From sullen earth) sings hymns at heaven’s gate;

For thy sweet love remembered such wealth brings

    That then I scorn to change my state with kings.

Alliteration – A few examples of alliteration from the poem include:

Yet in these thoughts myself almost despising,

Haply I think on thee, and then my state,

For thy sweet love remembered such wealth brings

    That then I scorn to change my state with kings.

Apostrophe – The poet has used an apostrophe to address “fair youth”. After reading the poem, we certainly know he is not present there, we do not even know whether he exists or not. An example of an Apostrophe is:

Yet in these thoughts myself almost despising,

Haply I think on thee, and then my state,

Synecdoche – The poet has used synecdoche to explain what he means by “men’s eyes” in the first line of the poem. By this, the poet does not only mean other people looking at him, it also means that other people are looking at him with judgment and are showing him disapproval. The eyes are making decisions about the character of the poet, and it can be inferred that even the “fortune” is judging him just like men. 

Rhyming Scheme: ABAB CC (for specific stanzas and the last couplet)

Conclusion

We all have been in that phase of life, where we loathe ourselves and tell ourselves how every other individual is better than us, how so many times we have tried and nothing comes our way other than failures.
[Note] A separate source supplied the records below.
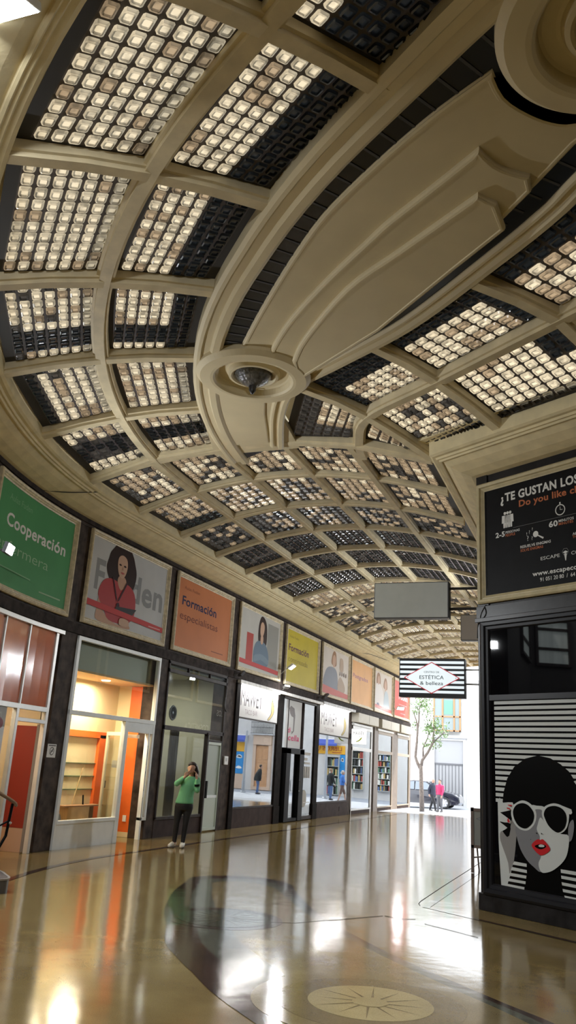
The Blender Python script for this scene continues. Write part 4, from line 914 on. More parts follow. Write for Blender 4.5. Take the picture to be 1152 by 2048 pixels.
B().text(W, 'di', 23.36, 2.50, .15, .0065, width=.22, bold=.012, shear=.2).text(W, 'cella', 23.42, 2.28, .17, .0065, width=.95, bold=.012, shear=.2).build('pink_lettering', P('pink_neon', (.68, .05, .18)), t)
DEC = P('decal_white', (.50, .48, .44))
B().poly(W, [(25.05+.24*cos(a), .62+.25*sin(a)) for a in [2*pi*i/28 for i in range(28)]], .012).build('round_decal', DEC, t)
B().box(W, 25.0, 25.55, .50, .52, .0, .014).build('decal_bar', WHITE, t)
for k in range(4): B().box(W, 24.86+.18*k, 24.98+.18*k, 1.22, 1.56, .006, .012).build('decal', DEC, t)
for k, w_ in enumerate((.28, .55)): B().box(W, 24.95, 24.95+w_, 1.74+.16*k, 1.82+.16*k, .006, .012).build('decal', DEC, t)
B().box(W, 24.95, 25.5, 1.63, 1.69, .006, .012).build('decal', DEC, t)
# 7-9: grey fronts with cream shutter boxes
SHB = mat('cream_shutter_box', (.58, .55, .47), .5, var=.06); GREYF = mat('grey_brown_frame', (.19, .15, .12), .45, var=.15)
def grey_front(u0, u1, b0, b1, lab, dark, ztr=2.25, ztop=3.0):
    t = thing('shopfront', lab, 'shopfront', tuple(W((u0+u1)/2, 0, 0)))
    frame_bars(t, [(u0, u0+.05, 0, 3.25, -.05, .03), (u1-.14, u1, 0, 3.25, -.05, .03), (u0, u1, ztop, ztop+.12, -.05, .04), (u0, u1, ztr-.02, ztr+.10, -.05, .035), (u0, u1, .12, .17, -.05, .04)], ALU if not dark else mat('taupe_frame', (.34, .28, .22), .45))
    B().box(W, u0, u1, 0, .13, -.05, .02).build('kick_panel', BROWNP, t)
    sb = B().box(W, b0, b1, 3.23, 3.57, .0, .28).build('shutter_box', SHB, t, bevel=.008); B().box(W, (b0+b1)/2-.006, (b0+b1)/2+.006, 3.235, 3.565, .28, .284).build('seam', GREYF, sb)
    B().box(W, b0+.05, b1-.3, 3.12, 3.20, .0, .10).build('shutter_rail', ALU, t)
    glass_pane(t, u0+.05, u1-.14, ztr+.1, ztop, m=GLASSR); glass_pane(t, u0+.05, u1-.14, .17, ztr-.02, m=GLASSR)
    room(t, u0+.02, u1, -.1, -1.6, 3.3, mat('dim_grey_wall', (.22, .21, .19), .7)); return t
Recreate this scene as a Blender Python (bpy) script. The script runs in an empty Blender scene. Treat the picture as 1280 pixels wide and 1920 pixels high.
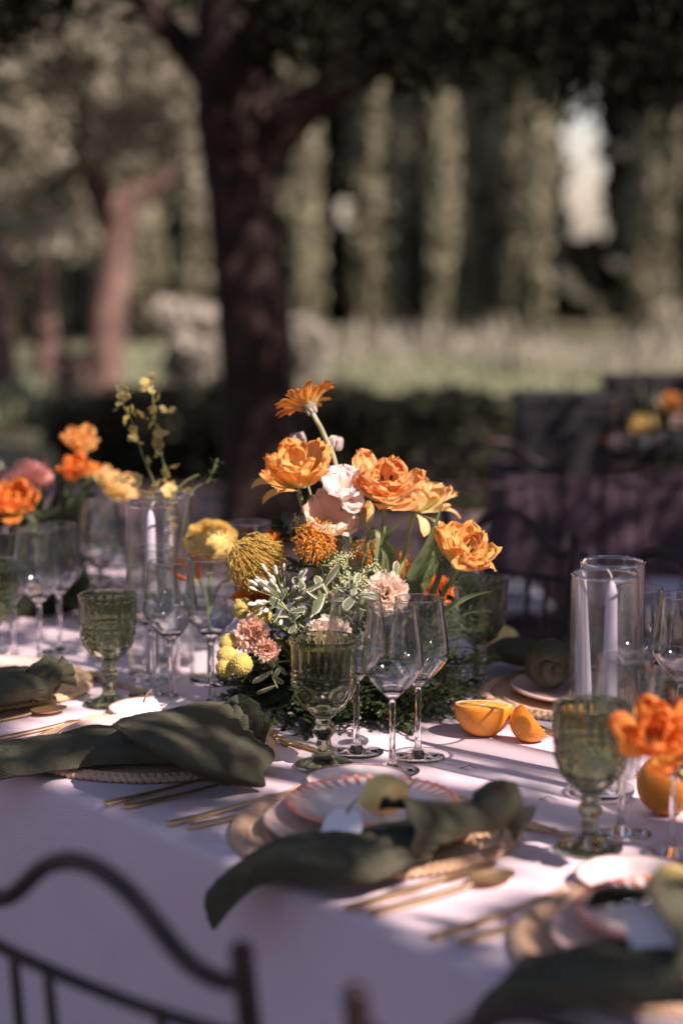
import bpy, math, random
import numpy as np
from mathutils import Vector, Matrix, noise, Quaternion
PI = math.pi
sc = bpy.context.scene
COL = sc.collection
# ------------------------------------------------------------------ camera
F, CX, CY, CH = 3600.0, 640.0, 960.0, 1.43
PITCH = math.radians(8.06)
cam_d = bpy.data.cameras.new('camera'); cam = bpy.data.objects.new('camera', cam_d); COL.objects.link(cam)
cam.location = (0, 0, CH); cam.rotation_euler = (PI/2 - PITCH, 0, 0)
cam_d.sensor_fit = 'VERTICAL'; cam_d.sensor_height = 36; cam_d.sensor_width = 24; cam_d.lens = F*36/1920
cam_d.clip_start = 0.05; cam_d.clip_end = 500
cam_d.dof.use_dof = True; cam_d.dof.focus_distance = 2.56; cam_d.dof.aperture_fstop = 1.95
sc.camera = cam
# ------------------------------------------------------------------ light
SUN_EL, SUN_AZ = math.radians(44), math.radians(-42)      # azimuth from +X towards +Y
SUN = Vector((math.cos(SUN_EL)*math.cos(SUN_AZ), math.cos(SUN_EL)*math.sin(SUN_AZ), math.sin(SUN_EL)))
w = bpy.data.worlds.new('World'); sc.world = w; w.use_nodes = True
nt = w.node_tree; sky = nt.nodes.new('ShaderNodeTexSky'); sky.sky_type = 'NISHITA'; sky.sun_disc = False
sky.sun_elevation = SUN_EL; sky.sun_rotation = PI/2 - SUN_AZ
bg = nt.nodes['Background']; bg.inputs['Strength'].default_value = 0.10
nt.links.new(sky.outputs[0], bg.inputs['Color'])
sd = bpy.data.lights.new('sun', 'SUN'); sd.energy = 5.0; sd.angle = math.radians(0.53); sd.color = (1.0, 0.955, 0.875)
sun = bpy.data.objects.new('sun', sd); COL.objects.link(sun); sun.rotation_euler = (-SUN).to_track_quat('-Z', 'Y').to_euler()
vs = sc.view_settings; vs.view_transform = 'Standard'; vs.look = 'None'; vs.exposure = 0.62; vs.gamma = 1
vs.use_white_balance = True; vs.white_balance_temperature = 7200; vs.white_balance_tint = 33
cy = sc.cycles; cy.use_denoising = True; cy.max_bounces = 14; cy.transmission_bounces = 14; cy.transparent_max_bounces = 24
cy.glossy_bounces = 5; cy.diffuse_bounces = 4; cy.sample_clamp_indirect = 6; cy.blur_glossy = 0.4
# ------------------------------------------------------------------ helpers
f_ = Vector((0, math.cos(PITCH), -math.sin(PITCH))); u_ = Vector((0, math.sin(PITCH), math.cos(PITCH)))
def ray(px, py): return f_ + Vector((1, 0, 0))*((px-CX)/F) + u_*(-(py-CY)/F)
def at(px, py, z=0.75):
    d = ray(px, py); return Vector((0, 0, CH)) + d*((z-CH)/d.z)
def atd(px, py, Y):
    d = ray(px, py); return Vector((0, 0, CH)) + d*(Y/d.y)
TZ = 0.75
E0 = Vector((-0.402, 2.425, 0)); AV = Vector((0.62, -0.7846, 0)); NV = Vector((0.7846, 0.62, 0))
def T(a, n, z=0.0):                                   # table frame: a along the near edge, n across
    p = E0 + AV*a + NV*n; return Vector((p.x, p.y, TZ+z))
TROT = math.atan2(AV.y, AV.x)

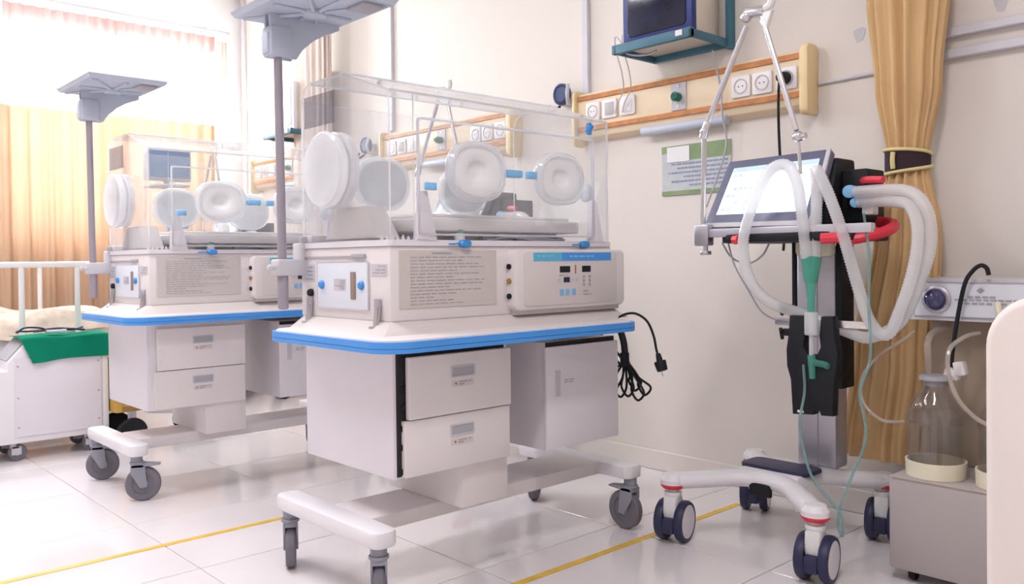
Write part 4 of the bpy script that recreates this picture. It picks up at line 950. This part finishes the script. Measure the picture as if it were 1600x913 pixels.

But, we also have something that cheers us suddenly and uplifts our mood, our mood takes a plight just like the lark.

After reading the poem, I believe that it is through the power of love somehow that we can face such situations. It can be the love for something that we possess, the love for our family, the love for God, or just like Shakespeare the love for someone who is a part of our life.

That love makes us rich in life, it makes us wealthy by heart and I believe it is really necessary to have something like that in our life, something that makes us so happy by just thinking about it. It is the art of love that everyone possesses and it is on us how overpowering it can be on our minds and our heart.